» Aim: Without including the pictures, copy out every line below.
## start Given data
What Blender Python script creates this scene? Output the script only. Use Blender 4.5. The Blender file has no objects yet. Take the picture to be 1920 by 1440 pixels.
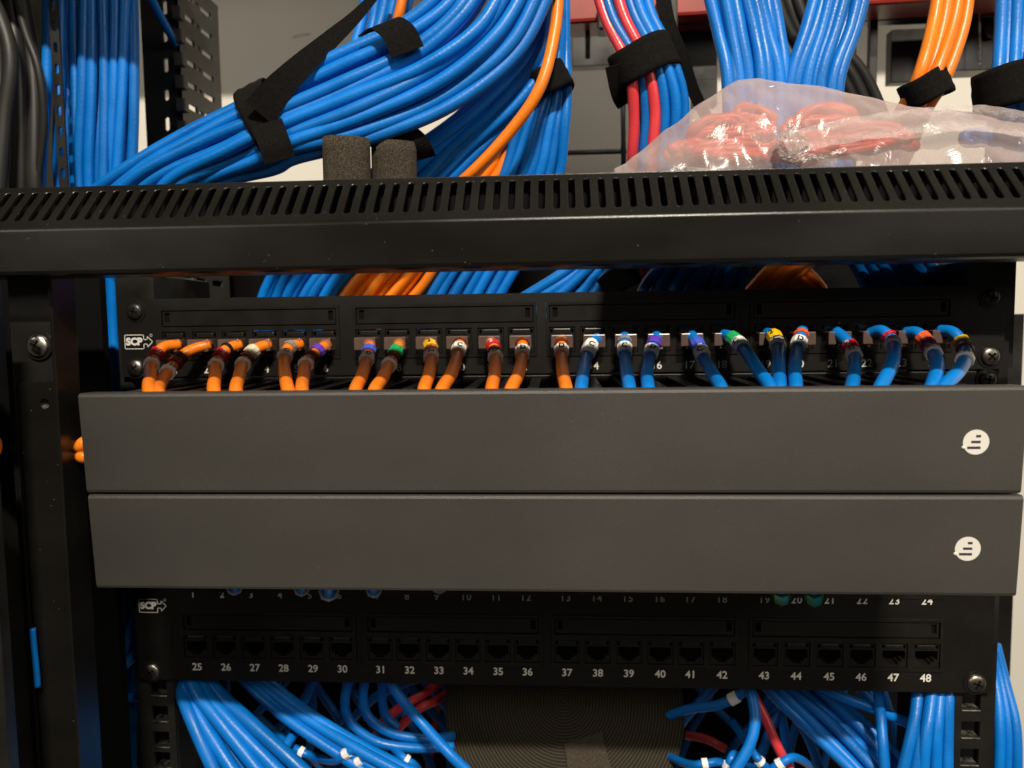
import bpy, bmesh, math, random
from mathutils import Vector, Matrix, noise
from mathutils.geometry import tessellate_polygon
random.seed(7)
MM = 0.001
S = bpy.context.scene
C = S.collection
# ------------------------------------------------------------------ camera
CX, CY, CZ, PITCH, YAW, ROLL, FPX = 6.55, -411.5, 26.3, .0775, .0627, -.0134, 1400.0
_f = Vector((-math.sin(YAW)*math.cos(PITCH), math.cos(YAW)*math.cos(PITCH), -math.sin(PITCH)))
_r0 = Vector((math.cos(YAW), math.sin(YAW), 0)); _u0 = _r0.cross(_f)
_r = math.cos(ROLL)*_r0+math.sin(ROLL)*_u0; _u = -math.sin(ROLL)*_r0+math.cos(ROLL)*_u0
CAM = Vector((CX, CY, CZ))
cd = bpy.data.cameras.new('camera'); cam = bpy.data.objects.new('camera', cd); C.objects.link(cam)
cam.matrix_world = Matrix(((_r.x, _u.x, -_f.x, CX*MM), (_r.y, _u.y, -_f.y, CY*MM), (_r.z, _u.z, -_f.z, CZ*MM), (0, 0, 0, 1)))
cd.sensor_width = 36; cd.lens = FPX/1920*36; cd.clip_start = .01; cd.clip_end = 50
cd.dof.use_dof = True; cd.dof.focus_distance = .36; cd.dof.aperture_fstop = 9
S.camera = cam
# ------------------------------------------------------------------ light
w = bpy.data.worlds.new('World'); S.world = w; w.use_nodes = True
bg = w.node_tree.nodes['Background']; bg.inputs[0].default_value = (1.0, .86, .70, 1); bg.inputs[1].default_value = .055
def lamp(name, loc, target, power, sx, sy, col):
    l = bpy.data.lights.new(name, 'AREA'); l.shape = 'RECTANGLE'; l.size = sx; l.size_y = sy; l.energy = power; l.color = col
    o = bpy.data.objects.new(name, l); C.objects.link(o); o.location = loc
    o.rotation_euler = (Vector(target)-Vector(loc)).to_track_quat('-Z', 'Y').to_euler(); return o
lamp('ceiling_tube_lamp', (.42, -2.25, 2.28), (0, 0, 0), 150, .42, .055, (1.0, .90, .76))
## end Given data
» Result for this task:
What Blender Python script creates this scene? Output the script only. Use Blender 4.5. The Blender file has no objects yet. Take the picture to be 1920 by 1440 pixels.
import bpy, bmesh, math, random
from mathutils import Vector, Matrix, noise
from mathutils.geometry import tessellate_polygon
random.seed(7)
MM = 0.001
S = bpy.context.scene
C = S.collection
# ------------------------------------------------------------------ camera
CX, CY, CZ, PITCH, YAW, ROLL, FPX = 6.55, -411.5, 26.3, .0775, .0627, -.0134, 1400.0
_f = Vector((-math.sin(YAW)*math.cos(PITCH), math.cos(YAW)*math.cos(PITCH), -math.sin(PITCH)))
_r0 = Vector((math.cos(YAW), math.sin(YAW), 0)); _u0 = _r0.cross(_f)
_r = math.cos(ROLL)*_r0+math.sin(ROLL)*_u0; _u = -math.sin(ROLL)*_r0+math.cos(ROLL)*_u0
CAM = Vector((CX, CY, CZ))
cd = bpy.data.cameras.new('camera'); cam = bpy.data.objects.new('camera', cd); C.objects.link(cam)
cam.matrix_world = Matrix(((_r.x, _u.x, -_f.x, CX*MM), (_r.y, _u.y, -_f.y, CY*MM), (_r.z, _u.z, -_f.z, CZ*MM), (0, 0, 0, 1)))
cd.sensor_width = 36; cd.lens = FPX/1920*36; cd.clip_start = .01; cd.clip_end = 50
cd.dof.use_dof = True; cd.dof.focus_distance = .36; cd.dof.aperture_fstop = 9
S.camera = cam
# ------------------------------------------------------------------ light
w = bpy.data.worlds.new('World'); S.world = w; w.use_nodes = True
bg = w.node_tree.nodes['Background']; bg.inputs[0].default_value = (1.0, .86, .70, 1); bg.inputs[1].default_value = .055
def lamp(name, loc, target, power, sx, sy, col):
    l = bpy.data.lights.new(name, 'AREA'); l.shape = 'RECTANGLE'; l.size = sx; l.size_y = sy; l.energy = power; l.color = col
    o = bpy.data.objects.new(name, l); C.objects.link(o); o.location = loc
    o.rotation_euler = (Vector(target)-Vector(loc)).to_track_quat('-Z', 'Y').to_euler(); return o
lamp('ceiling_tube_lamp', (.42, -2.25, 2.28), (0, 0, 0), 150, .42, .055, (1.0, .90, .76))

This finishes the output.